La política internacional ha convertido a una persona en un símbolo porque los símbolos son muy fácilmente manipulables. Se cargan o descargan de significados. Se llevan, se traen e, incluso, se comercia con ellos. Acabar con la persona, con el ejemplo individual, con el testimonio de una vida única, irrepetible, para convertirlo en algo de todos que huele a podrido. Ese apretón de manos de un Premio Nobel de la Paz y de un dictador de izquierdas ha acaparado todas las portadas, como el discurso del primer presidente negro de EEUU, por el mero hecho de ser negro. Incluso la foto del presidente Obama desternillándose de risa con Cameron y la presidenta de Dinamarca, Helle Thorning-Schmidt. Presidentes todos que comercian con armas, que bombardean, que separan, que explotan económicamente a otros países, que hablan del gran ejemplo que supuso Mandela pero siguen excluyendo a las minorías, infravalorando a las mujeres, persiguiendo a homosexuales…
El poder no tiene límites en su continuo ejercicio de la desmemoria y el embrutecimiento de la opinión pública. Es capaz de cualquier cosa con tal de conseguir aquello que se propone, cueste lo que cueste. Ayer mintió y se saltó a Naciones Unidas para atacar a otro país con ingentes reservas de petróleo y hoy se presenta en las honras fúnebres de Mandela… Los ejemplos serían interminables.

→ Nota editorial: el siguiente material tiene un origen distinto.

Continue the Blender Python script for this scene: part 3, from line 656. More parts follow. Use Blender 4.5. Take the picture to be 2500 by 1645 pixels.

Por eso he hablado de tristeza, más allá de indignación, coraje o rabia. Tristeza por saber en manos de quiénes estamos, porque se ha ido Mandela y han llegado, aquí también, las hordas del embuste y la mediocridad y, sobre todo, porque somos capaces de seguir nuestra vida como si nada hubiera pasado. El muerto al hoyo y el vivo al bollo. Se trata, pues, de devorar cuanto antes las ideas de Mandela para depositarlas en las letrinas del olvido, donde siguen pudriéndose las voces que clamaron por la dignidad, por la humanidad y la igualdad del género humano.